If Khardzhiev’s experience of the Soviet Union had been one of evasive, quiet labours of historical preservation, his arrival in the West set off a shabby sequence of betrayals and frauds. Prior to his emigration, he had signed a contract with the Swiss-based Galerie Gmurzynska whereby he was given $2.5m in exchange for four Malevich paintings and two drawings—around a tenth of their actual value. In Amsterdam, he and his wife lived surrounded by shady advisers, one of whom quietly sold items from the collection and compelled them to change their wills and the by-laws of the foundation they established to protect the archive. Khardzhiev’s wife Lydia Chaga died in suspicious circumstances in late 1995; though no foul play is alleged regarding the death of Khardzhiev himself in March 1996, several more paintings—at least $12.5m worth—were sold to the Galerie Gmurzynska after his death, before the Dutch journalist Hella Rottenberg raised the alarm. The pictorial materials and the half of the textual archive Khardzhiev succeeded in smuggling out of Russia are now in the custody of the Stedelijk Museum, despite intermittent grumbling from the Russian authorities, who in February 1994 impounded the other half of the documents and manuscripts at Moscow airport—a customs officer had recognized a photograph of Maiakovsky. Yet although the Russian government was able to stop what it saw as invaluable cultural patrimony from leaving the country, the materials remained Khardzhiev’s private property, and he was therefore legally entitled to take the vindictive step, shortly before his death, of sealing off the impounded part of his archive until 2015. So far, only the fsb, the kgb’s successor agency, has had access to these papers; work on cataloguing items currently in Holland, meanwhile, has only just begun, and is rendered all the more difficult by the collection’s dispersal and inaccessibility.
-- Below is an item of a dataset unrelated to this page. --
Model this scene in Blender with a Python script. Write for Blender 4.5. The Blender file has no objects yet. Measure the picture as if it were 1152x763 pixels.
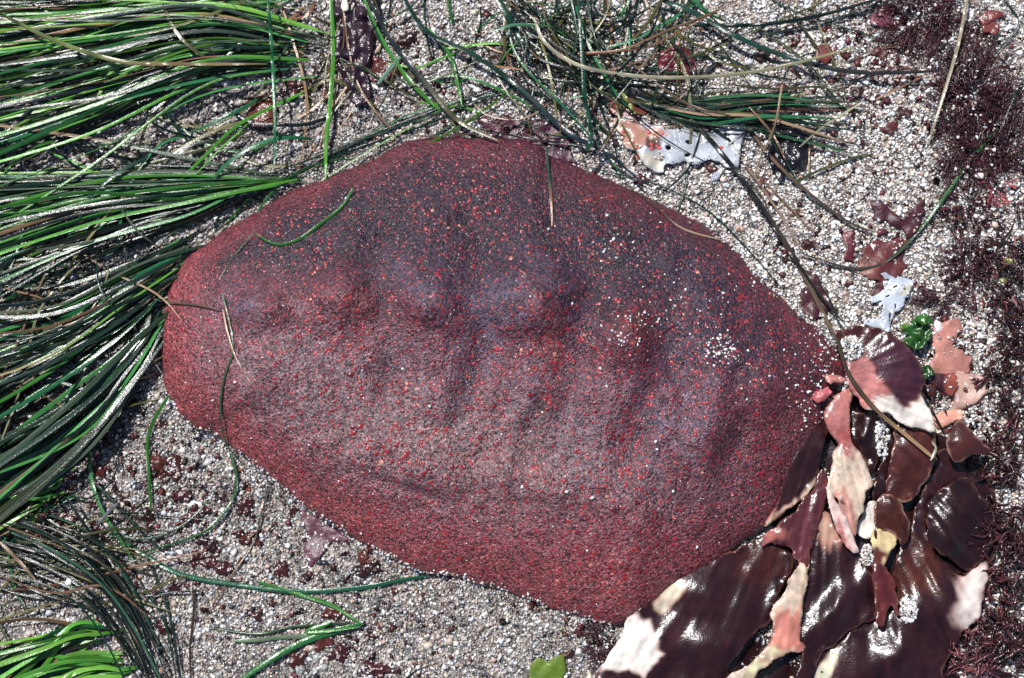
import bpy, math, random
import numpy as np
from mathutils import Vector, Matrix
from mathutils.geometry import delaunay_2d_cdt
from mathutils.bvhtree import BVHTree

random.seed(7); RNG = np.random.RandomState(7)
SC = bpy.context.scene
COL = SC.collection
U = 0.0004                       # metres covered by one photo pixel at the sand

# ------------------------------------------------------------------ camera
TILT = math.radians(7); DIST = 0.640
cd = bpy.data.cameras.new('camera'); cam = bpy.data.objects.new('camera', cd); COL.objects.link(cam)
cd.lens = 50; cd.sensor_width = 36; cd.clip_start = 0.01; cd.clip_end = 200
cam.location = (0, -DIST*math.sin(TILT), DIST*math.cos(TILT)); cam.rotation_euler = (TILT, 0, 0)
cd.dof.use_dof = True; cd.dof.focus_distance = 0.615; cd.dof.aperture_fstop = 11
SC.camera = cam
# ------------------------------------------------------------------ light
SUN_EL = math.radians(58); SUN_AZ = math.radians(-40)     # azimuth clockwise from +Y (photo up)
w = bpy.data.worlds.new('World'); SC.world = w; w.use_nodes = True
nt = w.node_tree; bg = nt.nodes['Background']; sk = nt.nodes.new('ShaderNodeTexSky')
sk.sky_type = 'NISHITA'; sk.sun_disc = False; sk.sun_elevation = SUN_EL; sk.sun_rotation = SUN_AZ
nt.links.new(sk.outputs[0], bg.inputs[0]); bg.inputs[1].default_value = 0.085
sd = bpy.data.lights.new('sun', 'SUN'); sd.energy = 5.0; sd.angle = math.radians(0.5); sd.color = (1.0, .975, .94)
sun = bpy.data.objects.new('sun', sd); COL.objects.link(sun)
SV = Vector((math.sin(SUN_AZ)*math.cos(SUN_EL), math.cos(SUN_AZ)*math.cos(SUN_EL), math.sin(SUN_EL)))
sun.rotation_euler = SV.to_track_quat('Z', 'Y').to_euler(); sun.location = SV*2
SC.view_settings.view_transform = 'Standard'; SC.view_settings.look = 'None'
SC.view_settings.exposure = 0.1; SC.view_settings.gamma = 1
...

Proposals have recently been floated for its reunification, with the Stedelijk perhaps keeping electronic or microfilm copies in exchange for the return of the originals to Russia. Any negotiations along these lines, though, are likely to be lengthy and labyrinthine.
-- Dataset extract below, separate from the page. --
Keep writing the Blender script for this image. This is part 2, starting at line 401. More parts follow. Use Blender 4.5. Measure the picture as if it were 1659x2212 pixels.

Few of the squalid details of Khardzhiev’s last years are to be found in A Legacy Regained—perhaps not surprisingly, since the volume was put out as a combined initiative of the Galerie Gmurzynska and the publishing arm of the State Russian Museum, and contains contributions from staff of the Stedelijk. The tone throughout is one of reconciliation and dignified commemoration—in notable contrast to the lyricism of the voluminous Festschrift for Khardzhiev published in Moscow in 2000—perhaps tinged with a certain relief that this cantankerous character, with his biting tongue and what one contributor calls his ‘territorial fanaticism’, will no longer disturb the critical and commercial peace. But A Legacy Regained performs a valuable service in acquainting Anglophone readers with a figure who served as a living link between the revolutionary artistic vanguard and the present, and the materials in the Khardzhiev collection are a stunning record of the turbulent, unprecedented creativity of that period.